Shippers may begin charging more if Iran continues to attack logistics hubs like the Port of Jebel Ali, the largest container terminal in the Middle East that briefly suspended operations after fire broke out when missile debris fell on it.

Santiago said cargo throughput in domestic ports may decline if importers reduce their orders on higher costs.

“Our exposure is primarily crude oil, refined petroleum products and LNG. There are also some petrochemical and fertilizer imports, and limited containerized cargos from Gulf transshipment hubs like Jebel Ali; the bulk of the strategic exposure is energy-related,” Santiago told The STAR.

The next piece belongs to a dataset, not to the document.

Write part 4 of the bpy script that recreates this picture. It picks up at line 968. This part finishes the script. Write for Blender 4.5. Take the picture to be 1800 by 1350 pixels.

“There are no direct operational routing issues on our ports, but any disruption will affect freight rates, bunker costs and, eventually, cargo volumes. If freight rates go up, trade volume will drop because of higher transport costs,” he added.

In a 2024 study by logistics consultancy blueFocus Infrastructure Advisors, the Philippines was flagged for imposing one of the highest shipping costs in Southeast Asia.

The study said the average cost for importing a container in the country is $5,300, equivalent to roughly 10 percent of the value of goods inside.

In comparison, Philippine logistics costs are 50 to 250 percent higher than some of its regional neighbors like Indonesia, Malaysia, Thailand and Vietnam.

“Freight rates to the Philippines can be 50 percent to 250 percent higher compared to its regional counterparts. Imbalance surcharges might be a key factor in this difference, typically invoiced to local consignees as part of destination charges,” the study read.

The economy is also largely dependent on imports for fuel products and raw materials. Last year, the PPA recorded a six-percent increase in cargo throughput to 307.64 million metric tons due to higher orders for construction materials and petroleum products.

The growth enabled the PPA, a state-owned firm, to generate a record P30.09 billion revenue, leading to a profit of P8.27 billion, up by 13 percent from 2024.

Prior to the attacks on Iran, Philippine cargo volume was expected to grow further, driven by the private sector’s aggression to beef up inventories for local demand.

It remains to be seen when Iran will wind down its retaliatory attacks, especially as it is avenging the death of Ayatollah Ali Khamenei, its leader since 1989, who was killed in the US-Israel offensive.